The theatre of maximum destruction was a plain, dotted with villages and homesteads, supporting, under the garden-like culture of Japan, 500 and 800 inhabitants to the square mile, and containing two cities, Nagoya and Gifu, with populations respectively of 162,000 and 30,000, giving probably a round total of half a million human beings. Within about twelve miles of Gifu, a subsidence on a vast scale took place, engulfing a whole range of hills, while over lesser areas the soil in many places slipped down, carrying with it dwellings and their inmates. Gifu was a total wreck, devastated by ruin and conflagration, causing the destruction of half its houses. Ogaki, nine miles to the west, fared even worse, for here only 113 out of 4,434 houses remained standing, and one-tenth of the population were killed or wounded. In one temple, where service was being held, only two out of the entire congregation escaped.

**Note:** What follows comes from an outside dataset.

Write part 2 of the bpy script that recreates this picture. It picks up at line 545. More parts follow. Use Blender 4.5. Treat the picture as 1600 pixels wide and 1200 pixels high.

Nagoya, too, suffered heavily, and thousands of houses collapsed. The damage at this place was produced by three violent shocks in quick succession, preceded by a deep, booming sound. During the succeeding 206 hours, 6,600 earth spasms of greater or less intensity were felt at increasing intervals, occurring in the beginning probably at the rate of one a minute. The inhabitants were driven to bivouac in rude shelters in the streets, and there was great suffering among the injured, to whom it was impossible to give proper care for many days after the disaster. Some estimates placed the figure of the killed and wounded as high as 24,000, whilst not less than 300,000 were rendered homeless.
Owing to the frequency of earthquake shocks in Japan, the study of their causes and effects has had a great deal of attention there since the introduction of modern science into the island empire. The Japanese have proved as energetic in this direction as they are in purely material progress on the lines of western civilization, and already they are recognized as the most advanced of all people in their study of seismology and its accompanying phenomena.
CHAPTER XXIX.
KRAKATOA, THE GREATEST OF VOLCANIC EXPLOSIONS.
BY TRUMBULL WHITE.
The Volcano That Blew Its Own Head Off—The Terrific Crash Heard Three Thousand Miles—Atmospheric Waves Travel Seven Times Around the Earth—A Pillar of Dust Seventeen Miles High—Islands of the Malay Archipelago Blotted Out of Existence—Native Villages Annihilated—Other Disastrous Upheavals in the East Indies.
ONE of the fairest regions of the world is the Malay Archipelago of the East Indies. Here nature is prodigal with her gifts to man, and the cocoa-palm, cinnamon and other trees flourish, and rice, cotton, the sugar cane and tobacco yield their increase under cultivation. But beneath these scenes of loveliness, there are terrific energies, for this region is a focus of intense volcanic action. In the Sunda strait, between Sumatra and Java, there lies a group of small volcanic islands, the largest of which is Krakatoa. It forms part of the “basal wreck” of a large submarine volcano, whose visible edges are also represented by Velaten and Lang islands.